De toda la literatura que he leído
vinculada de algún modo a Santiago,
no recuerdo descripciones específicas de olores.

Salvo quizás por unas líneas de Coronación,
de José Donoso, donde se menciona 
el vestíbulo de una casa
donde siempre había olor a gas.

Esto era característico 
de algunos edificios de Santiago de antes,
esa leve estela de gas a la entrada,
junto a la mampara.

Curiosamente, era el aroma distintivo
de cierta prosperidad burguesa.

Es curiosa también
la falta de referencias olfativas
en la narrativa chilena,
más que nada pensando
en que el olor de las cosas
y de los lugares
es el estímulo más poderoso
de la memoria de la mayoría de la gente.
('Ese aroma que hace al recuerdo respirar profundo').

Todo el mundo tiene experiencias evocativas,
por ejemplo, ante el vaho profundo que se desprende
de la tierra del jardín cuando llueve,o el que sale
de la cocina, en similares circunstancias invernales,
cuando a alguien se le ocurre preparar 
sopaipillas, galletas o un queque.

Hay olores muy bien determinados geográficamente:
en el restaurante Los Gordos, alguna vez percibí
los maravillosos efectos de la leña  ardiendo
en un interior de piedra, y me acordé nítidamente
de todas las casas de El Arrayán que he conocido.

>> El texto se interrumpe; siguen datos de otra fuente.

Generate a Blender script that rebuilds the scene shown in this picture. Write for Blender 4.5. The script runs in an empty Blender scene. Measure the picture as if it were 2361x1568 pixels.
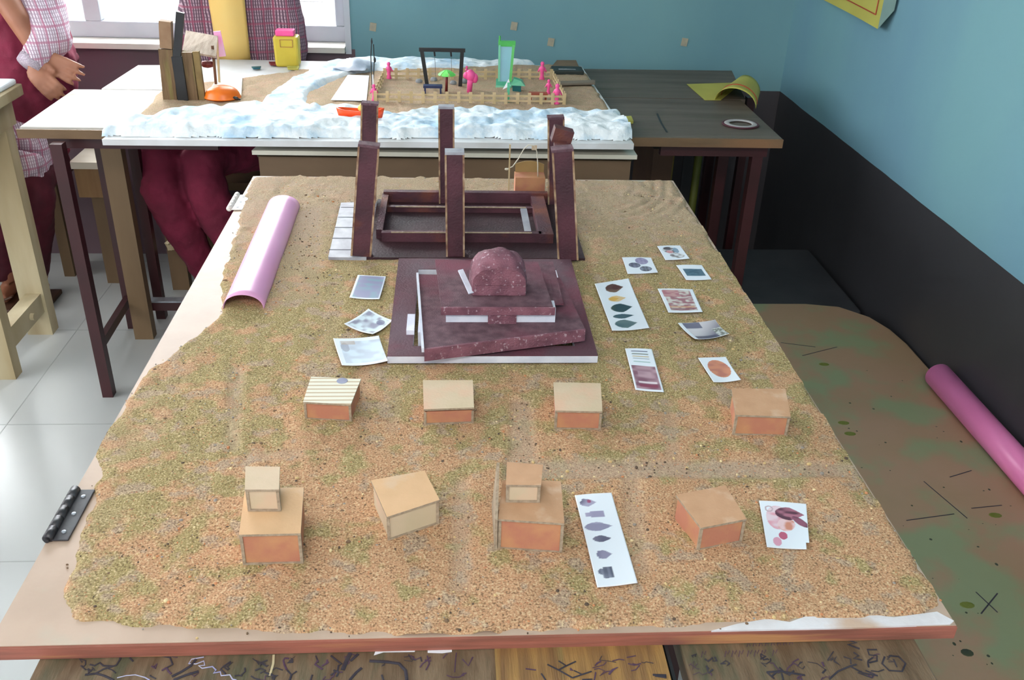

Distinto, pero igualmente amable,
es el olor de las casas de playa,
esa mezcla de azumagamiento salobre
y de madera que todos tenemos registrada
en nuestras retrospecciones adolescentes,
potenciada además por la cercanía
de coníferas y de eucaliptos.

Malos olores son los que nos provocan
automáticamente sensaciones de desazón vital:
el de la antigua pobreza, por ejemplo,
que combinaba con adobe carcomido,
la parafina y la sopa de cholgas,
o el del incienso de feria de artesanía
que definitivamente no se adapta
a nuestra realidad por lo enfático,
embalsamado y dulzón.

Donde hay incienso siempre hay cháchara:
explicaciones eróticas o esotéricas no solicitadas.